Timely and accurate monitoring of the nitrogen levels in winter wheat can reveal its nutritional status and facilitate informed field management decisions. Machine learning methods can improve total nitrogen content (TNC) prediction accuracy by fusing spectral and texture features from UAV-based image data. This study used four machine learning models, namely Gaussian Process Regression (GPR), Random Forest Regression (RFR), Ridge Regression (RR), and Elastic Network Regression (ENR), to fuse data and the stacking ensemble learning method to predict TNC during the winter wheat heading period.

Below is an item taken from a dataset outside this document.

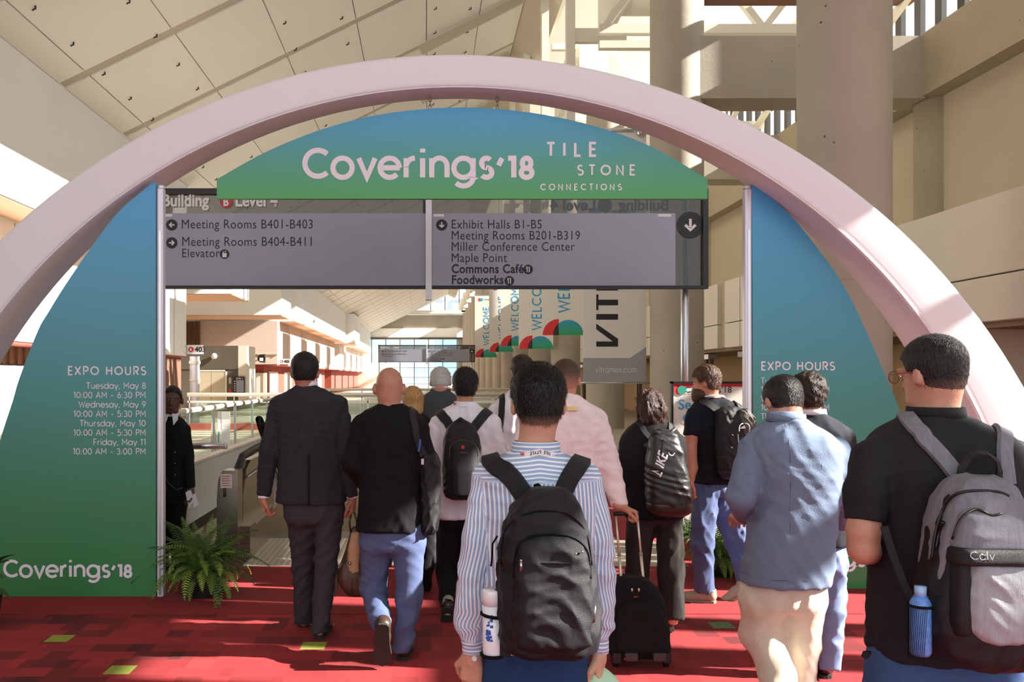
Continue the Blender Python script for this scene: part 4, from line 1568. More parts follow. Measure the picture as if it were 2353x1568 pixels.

Thirty wheat varieties were grown under three nitrogen treatments to evaluate the predictive ability of multi-sensor (RGB and multispectral) spectral and texture features. Results showed that adding texture features improved the accuracy of TNC prediction models constructed based on spectral features, with higher accuracy observed with more features input into the model. The GPR, RFR, RR, and ENR models yielded coefficient of determination (R2) values ranging from 0.382 to 0.697 for TNC prediction accuracy. Among these models, the ensemble learning approach produced the best TNC prediction performance (R2 = 0.726, RMSE = 3.203 mg·g−1, MSE = 10.259 mg·g−1, RPD = 1.867, RPIQ = 2.827). Our findings suggest that accurate TNC prediction based on UAV multi-sensor spectral and texture features can be achieved through data fusion and ensemble learning, offering a high-throughput phenotyping approach valuable for future precision agriculture research.